Task goal
Copy every line of the following data that includes the string "picture".

— start —

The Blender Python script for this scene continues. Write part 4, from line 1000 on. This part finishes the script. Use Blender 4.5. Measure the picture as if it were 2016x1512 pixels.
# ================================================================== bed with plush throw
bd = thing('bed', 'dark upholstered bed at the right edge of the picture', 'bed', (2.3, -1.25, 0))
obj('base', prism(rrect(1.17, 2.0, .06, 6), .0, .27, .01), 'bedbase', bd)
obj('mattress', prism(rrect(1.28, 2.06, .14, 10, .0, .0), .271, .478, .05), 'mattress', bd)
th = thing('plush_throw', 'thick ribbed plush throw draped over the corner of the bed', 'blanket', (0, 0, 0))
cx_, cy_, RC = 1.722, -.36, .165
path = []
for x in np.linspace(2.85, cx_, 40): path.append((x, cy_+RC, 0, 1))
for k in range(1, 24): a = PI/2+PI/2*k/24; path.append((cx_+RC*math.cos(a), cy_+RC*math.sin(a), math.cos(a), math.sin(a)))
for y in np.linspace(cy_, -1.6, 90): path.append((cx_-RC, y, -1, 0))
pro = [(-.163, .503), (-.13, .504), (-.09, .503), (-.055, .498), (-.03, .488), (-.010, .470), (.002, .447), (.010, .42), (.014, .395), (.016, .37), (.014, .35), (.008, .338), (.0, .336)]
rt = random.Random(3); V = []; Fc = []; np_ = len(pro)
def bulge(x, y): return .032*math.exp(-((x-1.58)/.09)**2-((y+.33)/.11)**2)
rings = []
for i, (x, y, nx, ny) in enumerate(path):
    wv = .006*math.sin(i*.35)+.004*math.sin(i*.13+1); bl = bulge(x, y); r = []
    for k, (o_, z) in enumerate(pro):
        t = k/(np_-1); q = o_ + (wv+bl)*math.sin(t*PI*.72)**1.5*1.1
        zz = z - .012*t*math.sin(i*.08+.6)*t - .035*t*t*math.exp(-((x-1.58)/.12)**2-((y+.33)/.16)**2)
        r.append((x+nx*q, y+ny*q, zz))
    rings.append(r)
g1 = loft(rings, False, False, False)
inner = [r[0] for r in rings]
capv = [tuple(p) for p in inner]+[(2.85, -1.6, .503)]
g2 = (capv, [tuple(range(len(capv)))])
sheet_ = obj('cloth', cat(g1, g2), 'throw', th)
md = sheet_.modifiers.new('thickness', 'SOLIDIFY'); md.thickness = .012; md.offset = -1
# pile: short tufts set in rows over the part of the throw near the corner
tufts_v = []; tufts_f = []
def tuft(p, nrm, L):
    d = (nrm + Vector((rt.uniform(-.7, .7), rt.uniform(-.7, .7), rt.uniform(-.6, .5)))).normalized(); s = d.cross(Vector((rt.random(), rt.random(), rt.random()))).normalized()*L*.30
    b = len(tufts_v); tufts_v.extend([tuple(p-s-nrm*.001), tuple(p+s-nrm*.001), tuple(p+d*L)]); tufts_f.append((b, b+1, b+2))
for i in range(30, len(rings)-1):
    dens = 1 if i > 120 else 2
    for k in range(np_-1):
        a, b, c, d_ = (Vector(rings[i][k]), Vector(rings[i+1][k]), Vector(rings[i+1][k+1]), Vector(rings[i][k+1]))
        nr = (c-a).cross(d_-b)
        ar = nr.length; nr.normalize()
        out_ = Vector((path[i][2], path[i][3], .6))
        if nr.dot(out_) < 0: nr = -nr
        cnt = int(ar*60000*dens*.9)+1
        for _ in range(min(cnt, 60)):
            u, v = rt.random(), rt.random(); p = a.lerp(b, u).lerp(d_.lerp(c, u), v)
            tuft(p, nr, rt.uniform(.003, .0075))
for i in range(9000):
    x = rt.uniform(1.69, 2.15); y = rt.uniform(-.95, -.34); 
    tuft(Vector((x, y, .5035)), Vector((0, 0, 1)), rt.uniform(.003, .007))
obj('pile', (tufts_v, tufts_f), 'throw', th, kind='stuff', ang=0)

— end —

Output for this task
The Blender Python script for this scene continues. Write part 4, from line 1000 on. This part finishes the script. Use Blender 4.5. Measure the picture as if it were 2016x1512 pixels.
bd = thing('bed', 'dark upholstered bed at the right edge of the picture', 'bed', (2.3, -1.25, 0))